» GIVEN DATA:
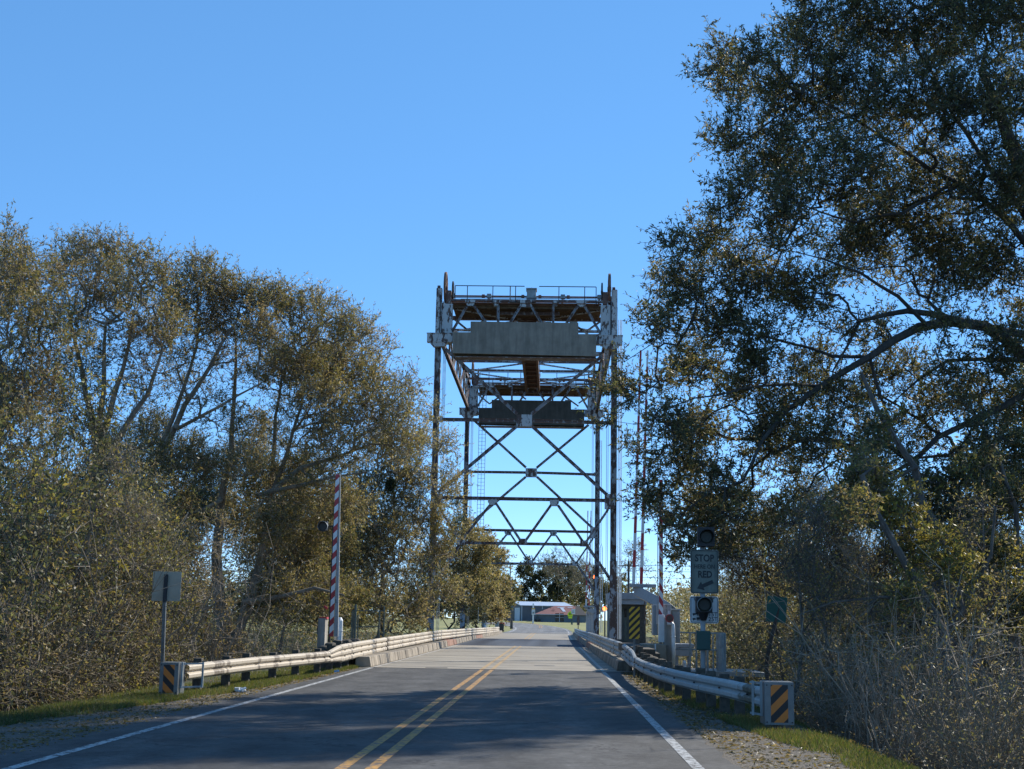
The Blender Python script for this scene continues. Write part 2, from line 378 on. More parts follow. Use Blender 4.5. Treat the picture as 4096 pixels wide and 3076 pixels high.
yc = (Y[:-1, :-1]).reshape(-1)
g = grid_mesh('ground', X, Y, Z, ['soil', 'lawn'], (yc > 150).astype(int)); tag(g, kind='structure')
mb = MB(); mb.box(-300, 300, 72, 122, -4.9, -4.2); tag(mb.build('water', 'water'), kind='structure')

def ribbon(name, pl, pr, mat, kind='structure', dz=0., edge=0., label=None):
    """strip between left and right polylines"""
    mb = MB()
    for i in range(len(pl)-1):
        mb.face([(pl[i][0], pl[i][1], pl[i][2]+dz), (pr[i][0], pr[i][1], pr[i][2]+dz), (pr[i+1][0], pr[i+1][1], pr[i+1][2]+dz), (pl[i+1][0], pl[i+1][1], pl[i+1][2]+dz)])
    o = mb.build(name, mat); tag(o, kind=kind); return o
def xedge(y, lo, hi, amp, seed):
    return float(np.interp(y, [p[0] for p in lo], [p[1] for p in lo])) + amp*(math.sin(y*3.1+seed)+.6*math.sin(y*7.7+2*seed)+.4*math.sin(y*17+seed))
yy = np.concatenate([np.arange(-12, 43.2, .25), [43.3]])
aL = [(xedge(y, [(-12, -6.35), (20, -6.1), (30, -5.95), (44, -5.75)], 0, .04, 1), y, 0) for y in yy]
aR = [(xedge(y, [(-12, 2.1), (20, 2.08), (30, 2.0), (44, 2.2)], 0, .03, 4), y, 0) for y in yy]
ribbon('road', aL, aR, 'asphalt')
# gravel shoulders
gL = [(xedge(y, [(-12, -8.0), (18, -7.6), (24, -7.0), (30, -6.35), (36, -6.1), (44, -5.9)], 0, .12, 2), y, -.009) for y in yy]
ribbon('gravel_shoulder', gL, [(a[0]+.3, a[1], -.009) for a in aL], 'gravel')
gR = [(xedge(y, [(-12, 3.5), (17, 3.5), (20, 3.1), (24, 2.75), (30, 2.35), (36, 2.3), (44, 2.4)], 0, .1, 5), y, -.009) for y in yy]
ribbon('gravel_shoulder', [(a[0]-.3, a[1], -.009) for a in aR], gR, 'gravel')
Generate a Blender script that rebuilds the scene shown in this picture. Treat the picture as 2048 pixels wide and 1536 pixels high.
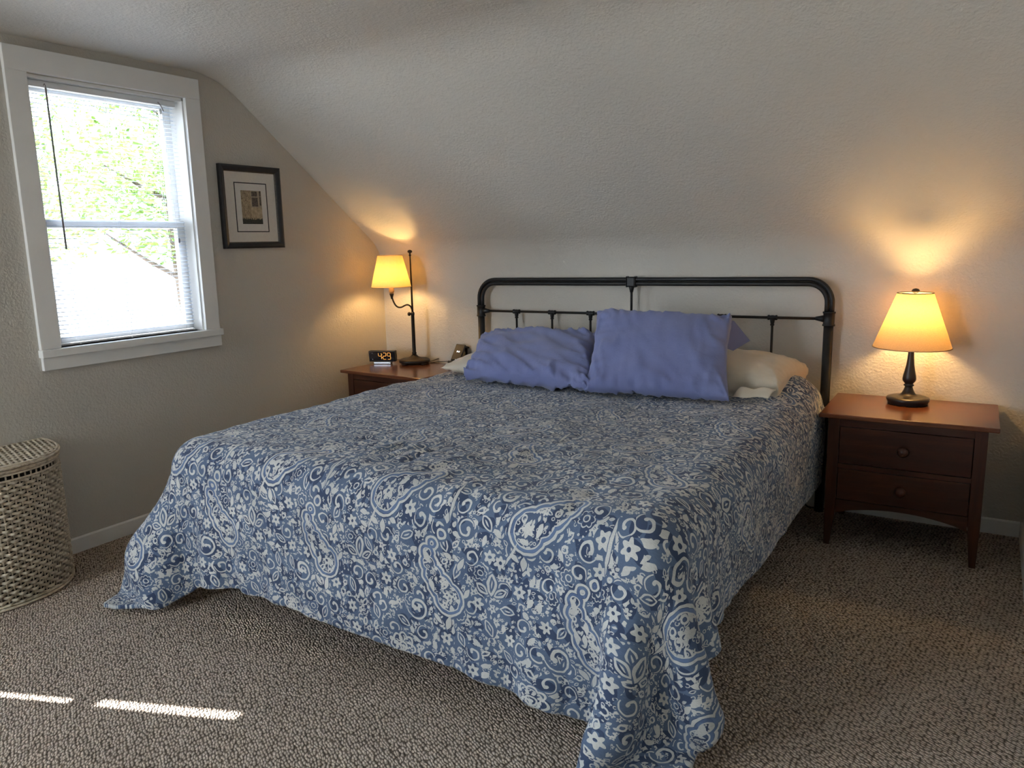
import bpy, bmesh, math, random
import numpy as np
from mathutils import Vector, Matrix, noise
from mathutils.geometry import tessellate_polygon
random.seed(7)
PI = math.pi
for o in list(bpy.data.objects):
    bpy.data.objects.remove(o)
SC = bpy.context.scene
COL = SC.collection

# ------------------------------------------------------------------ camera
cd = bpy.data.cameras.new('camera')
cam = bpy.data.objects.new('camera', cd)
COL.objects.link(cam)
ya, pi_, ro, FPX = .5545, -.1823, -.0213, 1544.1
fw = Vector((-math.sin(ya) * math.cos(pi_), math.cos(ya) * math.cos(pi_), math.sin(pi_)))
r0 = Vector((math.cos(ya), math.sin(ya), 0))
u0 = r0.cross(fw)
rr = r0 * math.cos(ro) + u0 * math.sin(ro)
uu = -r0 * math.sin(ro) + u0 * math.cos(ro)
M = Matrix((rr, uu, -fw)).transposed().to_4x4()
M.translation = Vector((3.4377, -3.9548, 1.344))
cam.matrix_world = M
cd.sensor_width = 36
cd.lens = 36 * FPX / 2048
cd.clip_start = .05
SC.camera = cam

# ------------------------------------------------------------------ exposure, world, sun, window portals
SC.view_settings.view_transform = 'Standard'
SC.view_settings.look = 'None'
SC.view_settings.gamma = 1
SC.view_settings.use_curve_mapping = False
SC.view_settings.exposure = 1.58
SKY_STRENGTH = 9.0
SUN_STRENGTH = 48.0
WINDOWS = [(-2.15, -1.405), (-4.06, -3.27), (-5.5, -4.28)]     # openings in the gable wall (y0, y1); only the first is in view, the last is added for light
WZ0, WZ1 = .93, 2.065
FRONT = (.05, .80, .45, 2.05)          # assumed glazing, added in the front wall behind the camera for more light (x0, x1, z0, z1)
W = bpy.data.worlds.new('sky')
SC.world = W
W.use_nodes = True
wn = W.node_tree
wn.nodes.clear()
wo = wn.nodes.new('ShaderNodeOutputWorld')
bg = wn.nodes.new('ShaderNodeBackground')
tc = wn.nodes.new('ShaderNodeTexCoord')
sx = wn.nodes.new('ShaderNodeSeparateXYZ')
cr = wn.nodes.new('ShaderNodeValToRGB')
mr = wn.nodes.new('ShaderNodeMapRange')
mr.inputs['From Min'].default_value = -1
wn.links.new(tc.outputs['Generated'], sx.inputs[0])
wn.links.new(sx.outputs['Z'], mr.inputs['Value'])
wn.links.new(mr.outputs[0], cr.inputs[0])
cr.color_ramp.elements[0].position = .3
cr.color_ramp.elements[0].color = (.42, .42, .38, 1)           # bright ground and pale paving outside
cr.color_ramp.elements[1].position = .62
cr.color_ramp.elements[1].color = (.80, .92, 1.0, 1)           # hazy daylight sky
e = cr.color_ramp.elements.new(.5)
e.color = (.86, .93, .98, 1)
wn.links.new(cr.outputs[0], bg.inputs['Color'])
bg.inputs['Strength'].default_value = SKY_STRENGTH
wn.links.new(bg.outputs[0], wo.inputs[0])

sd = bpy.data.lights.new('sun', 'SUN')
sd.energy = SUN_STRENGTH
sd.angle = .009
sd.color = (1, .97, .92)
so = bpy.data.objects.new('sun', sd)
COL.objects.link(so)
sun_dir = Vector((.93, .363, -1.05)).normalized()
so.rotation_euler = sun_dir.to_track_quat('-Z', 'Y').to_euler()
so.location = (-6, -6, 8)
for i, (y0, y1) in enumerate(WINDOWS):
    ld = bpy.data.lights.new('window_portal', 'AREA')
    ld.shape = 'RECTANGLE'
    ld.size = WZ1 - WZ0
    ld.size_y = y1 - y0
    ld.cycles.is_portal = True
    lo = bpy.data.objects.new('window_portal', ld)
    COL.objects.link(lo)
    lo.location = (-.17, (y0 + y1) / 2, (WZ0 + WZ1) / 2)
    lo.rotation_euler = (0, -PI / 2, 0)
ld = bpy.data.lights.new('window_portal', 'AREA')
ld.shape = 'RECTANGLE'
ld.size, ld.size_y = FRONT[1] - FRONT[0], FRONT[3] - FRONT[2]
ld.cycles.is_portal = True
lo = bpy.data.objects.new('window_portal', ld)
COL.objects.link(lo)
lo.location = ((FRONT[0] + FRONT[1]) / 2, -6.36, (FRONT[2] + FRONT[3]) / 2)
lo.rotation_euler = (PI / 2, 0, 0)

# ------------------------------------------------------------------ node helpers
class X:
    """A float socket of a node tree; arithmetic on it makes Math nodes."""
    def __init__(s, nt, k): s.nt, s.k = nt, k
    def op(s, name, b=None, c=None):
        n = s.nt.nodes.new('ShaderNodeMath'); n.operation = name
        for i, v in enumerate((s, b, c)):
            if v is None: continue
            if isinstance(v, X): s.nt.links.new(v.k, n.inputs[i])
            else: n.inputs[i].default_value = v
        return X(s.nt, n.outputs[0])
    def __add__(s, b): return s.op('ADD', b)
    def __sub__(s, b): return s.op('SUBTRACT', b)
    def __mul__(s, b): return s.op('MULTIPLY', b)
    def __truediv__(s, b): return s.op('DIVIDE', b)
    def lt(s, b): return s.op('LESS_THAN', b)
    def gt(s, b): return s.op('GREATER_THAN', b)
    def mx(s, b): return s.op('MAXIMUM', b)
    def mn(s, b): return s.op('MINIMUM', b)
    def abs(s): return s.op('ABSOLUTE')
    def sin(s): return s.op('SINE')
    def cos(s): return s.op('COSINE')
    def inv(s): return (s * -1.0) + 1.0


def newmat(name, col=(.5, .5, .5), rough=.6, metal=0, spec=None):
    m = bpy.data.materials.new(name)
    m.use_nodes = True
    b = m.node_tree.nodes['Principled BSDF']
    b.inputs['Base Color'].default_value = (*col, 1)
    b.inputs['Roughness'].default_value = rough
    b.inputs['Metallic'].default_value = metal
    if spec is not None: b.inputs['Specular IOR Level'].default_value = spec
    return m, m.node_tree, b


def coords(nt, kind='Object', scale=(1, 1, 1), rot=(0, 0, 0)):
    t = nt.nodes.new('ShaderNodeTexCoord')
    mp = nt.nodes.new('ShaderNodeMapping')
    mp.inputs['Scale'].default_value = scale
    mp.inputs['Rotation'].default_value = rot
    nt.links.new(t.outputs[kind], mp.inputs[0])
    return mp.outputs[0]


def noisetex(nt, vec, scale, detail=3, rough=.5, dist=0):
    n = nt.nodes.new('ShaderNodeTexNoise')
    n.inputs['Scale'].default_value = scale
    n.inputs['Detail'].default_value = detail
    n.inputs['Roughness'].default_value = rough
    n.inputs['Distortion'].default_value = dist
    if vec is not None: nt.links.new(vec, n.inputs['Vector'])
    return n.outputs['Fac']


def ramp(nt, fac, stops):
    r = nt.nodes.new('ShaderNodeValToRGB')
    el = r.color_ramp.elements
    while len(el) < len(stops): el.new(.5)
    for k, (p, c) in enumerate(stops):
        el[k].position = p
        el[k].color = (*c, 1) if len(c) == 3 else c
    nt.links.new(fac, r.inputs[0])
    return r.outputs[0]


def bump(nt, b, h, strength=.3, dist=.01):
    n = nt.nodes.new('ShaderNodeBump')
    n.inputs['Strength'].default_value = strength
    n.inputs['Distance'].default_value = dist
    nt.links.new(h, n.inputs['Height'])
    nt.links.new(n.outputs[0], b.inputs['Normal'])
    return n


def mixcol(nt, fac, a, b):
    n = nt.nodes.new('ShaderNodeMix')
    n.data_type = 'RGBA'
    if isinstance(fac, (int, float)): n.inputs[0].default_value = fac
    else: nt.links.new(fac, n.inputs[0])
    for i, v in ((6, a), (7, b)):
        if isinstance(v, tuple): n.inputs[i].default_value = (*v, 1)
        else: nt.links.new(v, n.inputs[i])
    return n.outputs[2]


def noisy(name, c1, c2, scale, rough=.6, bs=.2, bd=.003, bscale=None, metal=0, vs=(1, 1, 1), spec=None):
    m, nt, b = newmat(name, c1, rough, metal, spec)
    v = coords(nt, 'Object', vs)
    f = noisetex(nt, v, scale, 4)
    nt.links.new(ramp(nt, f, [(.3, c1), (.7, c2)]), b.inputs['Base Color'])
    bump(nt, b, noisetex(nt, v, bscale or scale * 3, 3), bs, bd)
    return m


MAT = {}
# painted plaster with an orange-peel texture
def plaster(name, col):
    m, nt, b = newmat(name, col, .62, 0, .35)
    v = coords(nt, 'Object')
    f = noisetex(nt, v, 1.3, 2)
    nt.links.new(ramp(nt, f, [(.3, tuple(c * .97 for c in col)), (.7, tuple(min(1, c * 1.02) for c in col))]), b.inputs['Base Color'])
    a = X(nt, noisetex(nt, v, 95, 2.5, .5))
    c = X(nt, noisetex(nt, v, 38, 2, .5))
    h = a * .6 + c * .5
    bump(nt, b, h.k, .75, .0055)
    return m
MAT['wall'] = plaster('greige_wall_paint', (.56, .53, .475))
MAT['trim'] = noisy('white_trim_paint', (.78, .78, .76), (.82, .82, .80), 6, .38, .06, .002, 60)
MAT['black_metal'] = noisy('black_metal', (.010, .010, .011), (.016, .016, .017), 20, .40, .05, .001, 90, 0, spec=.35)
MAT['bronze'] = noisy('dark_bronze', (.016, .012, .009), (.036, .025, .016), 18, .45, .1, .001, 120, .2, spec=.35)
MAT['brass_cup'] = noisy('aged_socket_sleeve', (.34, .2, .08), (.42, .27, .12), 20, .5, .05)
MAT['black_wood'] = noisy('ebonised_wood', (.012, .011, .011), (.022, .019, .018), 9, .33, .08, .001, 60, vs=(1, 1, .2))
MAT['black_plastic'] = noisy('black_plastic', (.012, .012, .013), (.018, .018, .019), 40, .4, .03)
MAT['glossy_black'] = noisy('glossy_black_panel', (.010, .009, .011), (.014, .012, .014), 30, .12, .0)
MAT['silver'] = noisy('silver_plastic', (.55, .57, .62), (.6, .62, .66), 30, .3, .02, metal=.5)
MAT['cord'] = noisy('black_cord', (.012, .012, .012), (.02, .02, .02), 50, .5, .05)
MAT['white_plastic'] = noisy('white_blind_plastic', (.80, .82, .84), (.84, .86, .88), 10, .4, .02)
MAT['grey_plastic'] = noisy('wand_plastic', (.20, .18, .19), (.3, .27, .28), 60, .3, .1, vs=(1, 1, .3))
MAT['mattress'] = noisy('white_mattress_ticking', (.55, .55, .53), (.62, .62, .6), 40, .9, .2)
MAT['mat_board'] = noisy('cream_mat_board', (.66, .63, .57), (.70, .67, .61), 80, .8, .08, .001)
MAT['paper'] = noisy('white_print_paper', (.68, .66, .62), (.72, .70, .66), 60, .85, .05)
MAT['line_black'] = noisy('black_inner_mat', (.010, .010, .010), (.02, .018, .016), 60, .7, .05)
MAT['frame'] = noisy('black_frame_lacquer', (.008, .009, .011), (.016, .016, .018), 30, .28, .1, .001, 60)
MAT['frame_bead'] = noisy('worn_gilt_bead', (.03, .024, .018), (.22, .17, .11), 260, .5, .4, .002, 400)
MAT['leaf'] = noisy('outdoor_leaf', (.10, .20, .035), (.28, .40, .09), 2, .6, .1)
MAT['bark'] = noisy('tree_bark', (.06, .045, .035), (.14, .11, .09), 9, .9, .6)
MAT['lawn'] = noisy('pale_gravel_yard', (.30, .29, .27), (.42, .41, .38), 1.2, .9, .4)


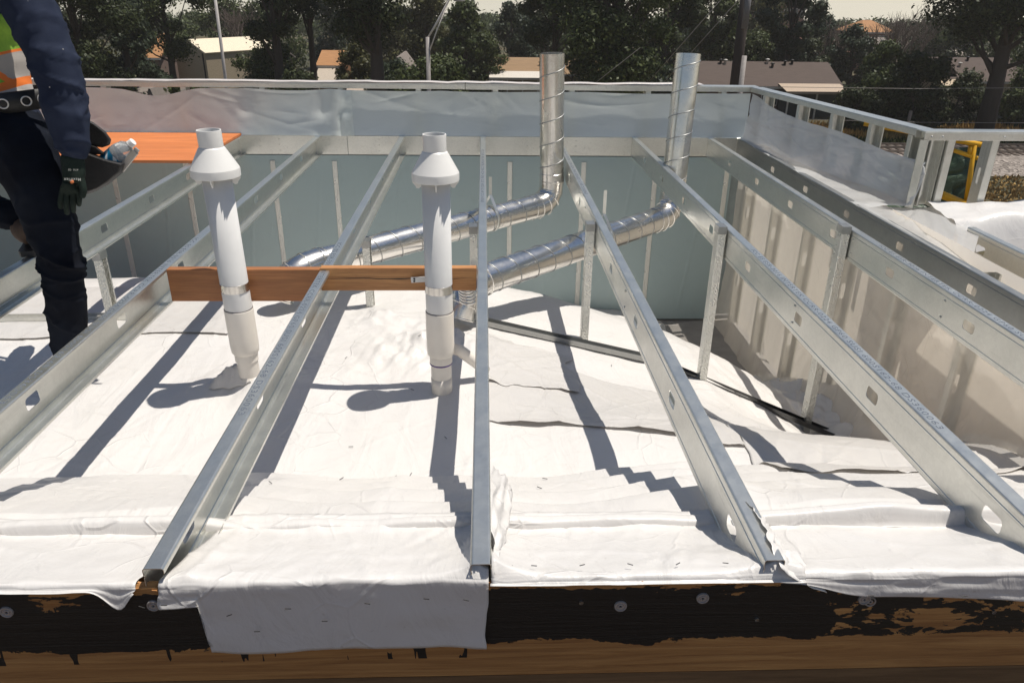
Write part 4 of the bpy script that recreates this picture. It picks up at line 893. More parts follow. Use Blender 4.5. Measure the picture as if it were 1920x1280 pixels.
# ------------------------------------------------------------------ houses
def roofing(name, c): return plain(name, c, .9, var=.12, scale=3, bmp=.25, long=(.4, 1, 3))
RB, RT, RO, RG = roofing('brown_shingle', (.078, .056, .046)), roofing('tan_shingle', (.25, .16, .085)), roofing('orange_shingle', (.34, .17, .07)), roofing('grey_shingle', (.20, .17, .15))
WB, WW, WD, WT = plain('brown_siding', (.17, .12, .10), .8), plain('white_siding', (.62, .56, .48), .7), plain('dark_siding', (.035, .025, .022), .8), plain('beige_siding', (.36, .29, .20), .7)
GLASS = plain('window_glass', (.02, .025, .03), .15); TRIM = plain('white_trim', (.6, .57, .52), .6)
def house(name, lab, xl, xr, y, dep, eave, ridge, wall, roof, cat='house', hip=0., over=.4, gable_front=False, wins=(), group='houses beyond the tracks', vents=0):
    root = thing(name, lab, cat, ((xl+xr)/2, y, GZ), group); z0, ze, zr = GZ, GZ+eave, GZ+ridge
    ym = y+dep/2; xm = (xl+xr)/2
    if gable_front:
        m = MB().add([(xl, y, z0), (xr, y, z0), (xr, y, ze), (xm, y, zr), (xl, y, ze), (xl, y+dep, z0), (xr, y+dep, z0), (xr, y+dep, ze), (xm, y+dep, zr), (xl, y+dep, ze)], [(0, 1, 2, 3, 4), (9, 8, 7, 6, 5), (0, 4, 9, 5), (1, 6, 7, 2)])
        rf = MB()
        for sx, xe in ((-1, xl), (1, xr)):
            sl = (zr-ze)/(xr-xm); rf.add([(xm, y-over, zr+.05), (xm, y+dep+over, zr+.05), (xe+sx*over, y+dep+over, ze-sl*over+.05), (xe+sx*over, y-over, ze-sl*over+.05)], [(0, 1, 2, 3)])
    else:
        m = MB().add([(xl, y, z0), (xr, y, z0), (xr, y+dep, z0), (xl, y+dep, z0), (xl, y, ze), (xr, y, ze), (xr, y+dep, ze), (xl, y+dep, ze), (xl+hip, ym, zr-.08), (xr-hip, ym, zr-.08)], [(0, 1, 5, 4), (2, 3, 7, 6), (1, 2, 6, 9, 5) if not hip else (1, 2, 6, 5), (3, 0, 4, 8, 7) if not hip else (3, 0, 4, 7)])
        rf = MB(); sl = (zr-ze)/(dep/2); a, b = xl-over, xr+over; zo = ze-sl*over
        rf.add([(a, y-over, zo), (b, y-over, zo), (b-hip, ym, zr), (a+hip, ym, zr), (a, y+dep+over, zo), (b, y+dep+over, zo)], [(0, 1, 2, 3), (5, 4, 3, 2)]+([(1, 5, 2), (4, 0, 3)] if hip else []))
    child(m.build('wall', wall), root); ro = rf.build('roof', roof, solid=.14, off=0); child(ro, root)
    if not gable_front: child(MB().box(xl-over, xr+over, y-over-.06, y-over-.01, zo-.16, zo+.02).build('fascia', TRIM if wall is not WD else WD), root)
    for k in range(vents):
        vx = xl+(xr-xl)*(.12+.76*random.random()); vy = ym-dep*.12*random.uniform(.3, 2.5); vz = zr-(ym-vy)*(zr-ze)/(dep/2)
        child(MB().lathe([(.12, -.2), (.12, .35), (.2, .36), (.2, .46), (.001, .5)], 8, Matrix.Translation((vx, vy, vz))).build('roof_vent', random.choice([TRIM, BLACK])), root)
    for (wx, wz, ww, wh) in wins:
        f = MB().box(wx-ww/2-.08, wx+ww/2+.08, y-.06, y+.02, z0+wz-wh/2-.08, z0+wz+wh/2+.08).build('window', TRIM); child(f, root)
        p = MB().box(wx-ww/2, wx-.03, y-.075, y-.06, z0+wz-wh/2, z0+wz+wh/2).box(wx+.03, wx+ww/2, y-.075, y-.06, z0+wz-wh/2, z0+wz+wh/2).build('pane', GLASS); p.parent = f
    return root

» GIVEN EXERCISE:
Your first line is the one with "Generate a Blender", and your last is the one with "SC.camera = cam". Copy those and every line between them exactly, without any pictures.

» THE COMPLETED TASK:
Generate a Blender script that rebuilds the scene shown in this picture. Treat the picture as 2048 pixels wide and 1536 pixels high.
import bpy, bmesh, math, random
import numpy as np
from mathutils import Vector, Matrix, noise
from mathutils.geometry import tessellate_polygon
random.seed(7)
PI = math.pi
for o in list(bpy.data.objects):
    bpy.data.objects.remove(o)
SC = bpy.context.scene
COL = SC.collection

# ------------------------------------------------------------------ camera
cd = bpy.data.cameras.new('camera')
cam = bpy.data.objects.new('camera', cd)
COL.objects.link(cam)
ya, pi_, ro, FPX = .5545, -.1823, -.0213, 1544.1
fw = Vector((-math.sin(ya) * math.cos(pi_), math.cos(ya) * math.cos(pi_), math.sin(pi_)))
r0 = Vector((math.cos(ya), math.sin(ya), 0))
u0 = r0.cross(fw)
rr = r0 * math.cos(ro) + u0 * math.sin(ro)
uu = -r0 * math.sin(ro) + u0 * math.cos(ro)
M = Matrix((rr, uu, -fw)).transposed().to_4x4()
M.translation = Vector((3.4377, -3.9548, 1.344))
cam.matrix_world = M
cd.sensor_width = 36
cd.lens = 36 * FPX / 2048
cd.clip_start = .05
SC.camera = cam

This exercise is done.